On-surface molecular frameworks – synthesis, properties and function
Place: conference hall, IMDEA Nanociencia.
Abstract:
Crystalline and porous molecular framework materials with specific encoded properties hold promise as a novel, highly tunable, functional platform.[1] Through the concepts of reticular chemistry, numerous two‐ and three‐dimensional molecular frameworks with diverse structural, optical, and electrical properties are in reach. On-surface deposition of molecular framework coatings is crucial for their utilization as active layers in advanced device-based applications, including separation, sensing and optoelectronics. In addition to the variable backbone properties, gaining control over the molecular framework film morphology is of critical importance for achieving the intended functionality.[2] In this presentation, I will first discuss new insights into the crystallization process of 2D molecular frameworks.[3] In the following, the on-surface synthesis of metal- and covalent-organic frameworks (MOFs and COFs) as films and deposits is presented. For COFs, the in-situ thin film synthesis approach will be discussed and presented as a reliable and well-established methodology for the synthesis of COF thin films. Here, the synthesis of novel layered thiophene-extended benzotrithiophene-based (BTT) COFs as highly oriented and crystalline thin films and their respective directional electrical conductivity will be illustrated.[4] In addition, thienothiophene (TT) isomer doping of a COF scaffold will be presented as an efficient tool for band-gap engineering of ordered organic solids in the form of bulk and films.[5] For MOFs, vapor-assisted conversion (VAC) will be presented as a versatile method for the deposition of thin films of both 3D and 2D MOFs, particularly for the metal (Ni2+, Co2+, Cu2+) catecholate M-CAT-1 series.[6] The films obtained by VAC feature thicknesses in the nanometer scale with a particular morphology, topography and roughness. Subsequently, M-CAT-1 films are implemented as active layers into devices to be tested for a variety of applications ranging from (opto)electronics to wastewater treatment.[7, 8] For the latter, ultrahigh flux separation of oily pollutants from water is achieved with a filter mesh decorated with MOF nanoscale architectures.
References
[1] A. Mähringer, D. D. Medina, Nat. Chem., 2020, 12, 985–987.

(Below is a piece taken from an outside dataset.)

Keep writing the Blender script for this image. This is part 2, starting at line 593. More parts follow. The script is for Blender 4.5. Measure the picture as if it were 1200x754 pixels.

[2] D. D. Medina, T. Sick, et al. Adv. Energy Mater., 2017, 7, 1700387.
[3] C. Gruber, L. Frey, et al. Nature, 2024, 630, 872–877.
[4] L. Frey, J. F. Pöhls, et al. Adv. Funct. Mater., 2022, 32, 2205949.
[5] R. Guntermann, L. Frey, et al. J. Am. Chem. Soc., 2024, 146, 23, 15869.
[6] (a) E. Virmani, J. M. Rotter, et al. J. Am. Chem. Soc., 2018, 140, 4812–4819. (b) P. I. Scheurle, A. Mähringer, et al. Chem. Mater., 2021, 33, 15, 5896–5904.
[7] A. Mähringer, A. C. Jakowetz, et al. ACS Nano., 2019, 13, 6711–6719.
[8] A. Mähringer, M. Hennemann, et al. Angew. Chem. Int. Ed., 2021, 60, 5519–5526.